A Ticket, 3 Taser Jolts and, Perhaps, a Trip to the Supreme Court [NYT]


A mother refused to sign the speeding ticket that police issued her. She was 7-months pregnant at the time. Police discussed how they would punish her: “Well, don’t do it in her stomach. Do it in her thigh.”

WASHINGTON — There have been many hundreds of varied rulings in the lower courts on when the use of Taser stun guns by the police amounts to excessive force, and sooner or later theSupreme Court will have to bring order to this area of the law. Next week, the justices are scheduled to decide whether to hear an appeal from three Seattle police officers who say they are worried about the future of what they call “a useful pain technique.”

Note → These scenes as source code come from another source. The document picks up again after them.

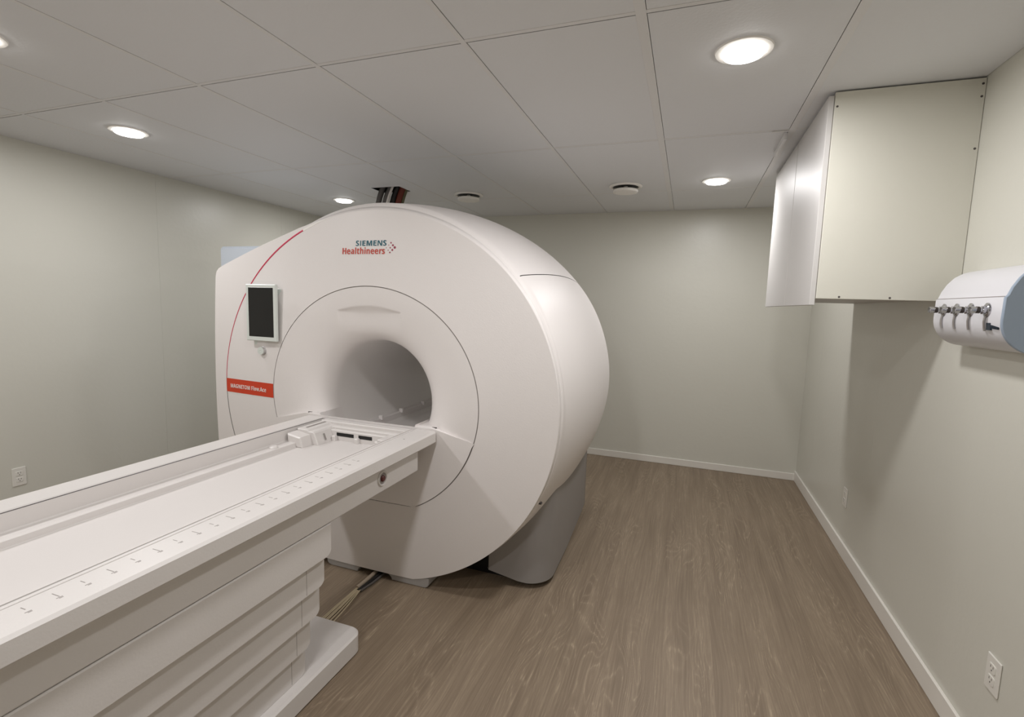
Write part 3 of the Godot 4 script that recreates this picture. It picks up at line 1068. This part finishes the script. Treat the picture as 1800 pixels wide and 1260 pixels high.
func build_rear_cabinet() -> void:
	var t := thing("equipment_cabinet", "pale blue-grey equipment cabinet standing behind the scanner's left shoulder", "cabinet", Vector3(-3.03, 0, -2.95))
	box_part("body", Vector3(-3.302, 0.03, -3.2), Vector3(-2.72, 1.82, -2.765), 0.012, M.bluegrey, t)
	box_part("door", Vector3(-3.286, 0.06, -2.767), Vector3(-2.74, 1.803, -2.752), 0.004, M.bluegrey, t)
	box_part("plinth", Vector3(-3.28, 0.0, -3.18), Vector3(-2.74, 0.032, -2.79), 0.0, M.seam, t)


func _ready() -> void:
	# camera (as recovered from the room's straight lines)
	var cam := Camera3D.new()
	cam.name = "camera"
	cam.fov = rad_to_deg(2.0 * atan(630.0 / 863.1))
	cam.near = 0.02
	cam.transform = Transform3D(Basis(Vector3(0.94122937, 0.03100913, -0.33634165), Vector3(-0.06571748, 0.99355982, -0.09230436), Vector3(0.33131328, 0.1089831, 0.93720553)), Vector3(0, 1.457642, 0))
	add_child(cam)
	cam.current = true
	var env := Environment.new()
	env.background_mode = Environment.BG_COLOR
	env.background_color = Color.BLACK
	env.tonemap_mode = Environment.TONE_MAPPER_LINEAR
	env.tonemap_exposure = 1.12
	env.sdfgi_enabled = true
	env.ssao_enabled = true
	env.ssil_enabled = true
	var we := WorldEnvironment.new()
	we.name = "environment"
	we.environment = env
	add_child(we)
	make_materials()
	# lamps
	lamp(Vector3(0.121, H, -1.940), "large bright round ceiling light at the top right", 1.15)
	lamp(Vector3(-2.988, H, -1.955), "round ceiling light above the left wall, nearer the camera", 0.67)
	lamp(Vector3(-2.985, H, -3.770), "round ceiling light just left of the ceiling hoses", 0.9)
	lamp(Vector3(0.124, H, -3.745), "round ceiling light beside the wall cupboard", 1.05)
	lamp(Vector3(-2.440, H, -1.085), "round ceiling light cut off by the left edge of the picture", 0.75)
	lamp(Vector3(-0.650, H, -0.950), "round ceiling light outside the picture above the table", 0.8)
	lamp(Vector3(-0.650, H, 0.85), "added round fill light behind the camera, right of the table", 1.65)  # unseen lamp added to brighten the scanner front and the walls
	lamp(Vector3(-2.440, H, 0.85), "added round fill light behind the camera, left of the table", 1.6)  # second added fill lamp, out of view, lifting the overall brightness
	build_room()
	build_scanner()
	build_table()
	build_cupboard()
	build_gas_panel()
	build_rear_cabinet()
	vent(Vector3(-1.770, H, -3.805), "round white ceiling vent beside the ceiling hoses")
	vent(Vector3(-0.492, H, -3.780), "round white ceiling vent nearest the wall cupboard")
	build_sockets()
	build_cables()
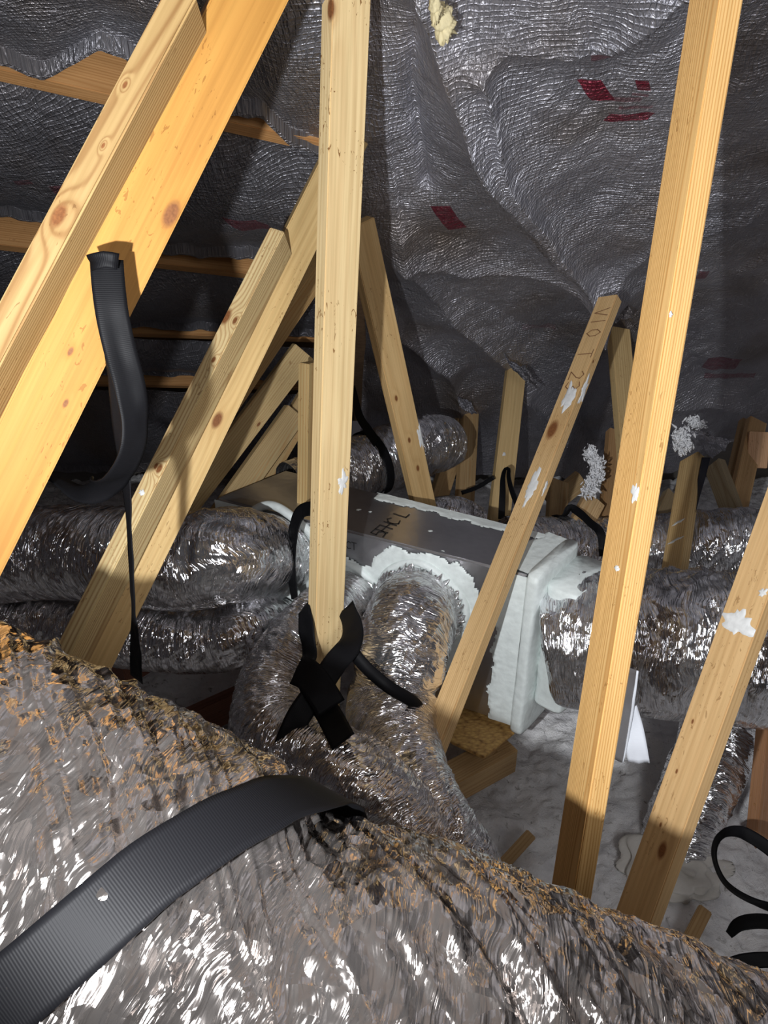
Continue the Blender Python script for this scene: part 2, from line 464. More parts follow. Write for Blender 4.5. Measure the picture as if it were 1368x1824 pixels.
def ribbon(name, pts, width, mat, normals=None, thick=0.0016, ds=0.008, wave=0.0, seed=1, twist=None, fold=0.0):
    """webbing: pts in the world; normals = outward normal per point (default: to the viewer)"""
    C = spline(pts, ds); n = len(C)
    T = np.gradient(C, axis=0); T /= np.linalg.norm(T, axis=1)[:, None]
    s = np.concatenate([[0], np.cumsum(np.linalg.norm(np.diff(C, axis=0), axis=1))])
    if normals is None: NN = CAM - C
    else:
        q = np.array([unit(x) for x in normals]); NN = spline([tuple(x) for x in q], 9)
        idx = np.linspace(0, len(q)-1, n); NN = np.stack([np.interp(idx, range(len(q)), q[:, i]) for i in range(3)], -1)
    NN = NN - (NN*T).sum(1)[:, None]*T; NN /= np.linalg.norm(NN, axis=1)[:, None]
    if twist is not None:
        a = np.radians(np.interp(np.linspace(0, 1, n), np.linspace(0, 1, len(twist)), twist))[:, None]
        BB = np.cross(T, NN); NN = NN*np.cos(a)+BB*np.sin(a)
    B = np.cross(T, NN)
    m = 9; xs = np.linspace(-0.5, 0.5, m)
    V = []
    for side in (1, -1):
        for j in range(m):
            x = xs[j] if side == 1 else xs[m-1-j]
            dz = fold*(x*2)**2 + wave*(vn(s/0.03, np.full(n, x*3+5), seed)-0.5)
            V.append(C + B*(x*width) + NN*(dz + side*thick/2)[:, None] if np.ndim(dz) else C + B*(x*width) + NN*(dz+side*thick/2))
    V = np.stack(V, 1); k = 2*m
    uv = np.zeros((n, k, 2)); uv[..., 1] = s[:, None]
    uv[:, :m, 0] = xs*width; uv[:, m:, 0] = xs[::-1]*width
    F = grid_faces(n, k, True)
    cap = np.array([[0*k+j, 0*k+j+1, k-2-j, k-1-j] for j in range(m-1)]); cap2 = cap[:, ::-1] + (n-1)*k
    F = np.vstack([F, cap, cap2])
    return mesh_obj(name, V.reshape(-1, 3), F, mat, uv=uv.reshape(-1, 2), smooth=True)

# ------------------------------------------------------------------ floor, insulation
fl = mesh_obj('floor', [(-4, -3.2, -0.16), (4, -3.2, -0.16), (4, 5, -0.16), (-4, 5, -0.16)], [(0, 1, 2, 3)],
              simple('gypsum_board', (0.35, 0.33, 0.3), 0.8))
fl['kind'] = 'structure'
nx, ny = 520, 360
X, Y = np.meshgrid(np.linspace(-2.9, 2.9, nx), np.linspace(0.55, 4.1, ny), indexing='ij')
Z = 0.09*fbm(X*2.2, Y*2.2, 5, 3) + 0.05*fbm(X*9, Y*9, 8, 5) + 0.025*np.abs(vn(X*24, Y*24, 31)-0.5) + 0.02*np.abs(vn(X*55, Y*55, 33)-0.5) + 0.03*np.abs(fbm(X*40, Y*40, 12, 3))
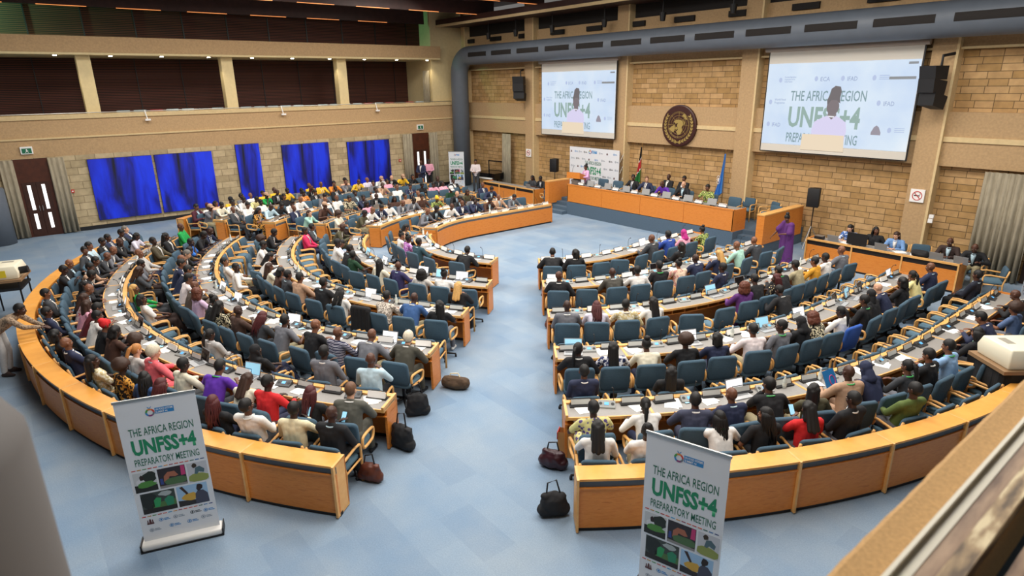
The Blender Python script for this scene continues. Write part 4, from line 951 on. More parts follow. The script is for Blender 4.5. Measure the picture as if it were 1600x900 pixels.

The case involves Malaika Brooks, who was seven months pregnant and driving her 11-year-old son to school in Seattle when she was pulled over for speeding. The police say she was going 32 miles per hour in a school zone; the speed limit was 20.

Ms. Brooks said she would accept a ticket but drew the line at signing it, which state law required at the time. Ms. Brooks thought, wrongly, that signing was an acknowledgment of guilt.

Refusing to sign was a crime, and the two officers on the scene summoned a sergeant, who instructed them to arrest Ms. Brooks. She would not get out of her car.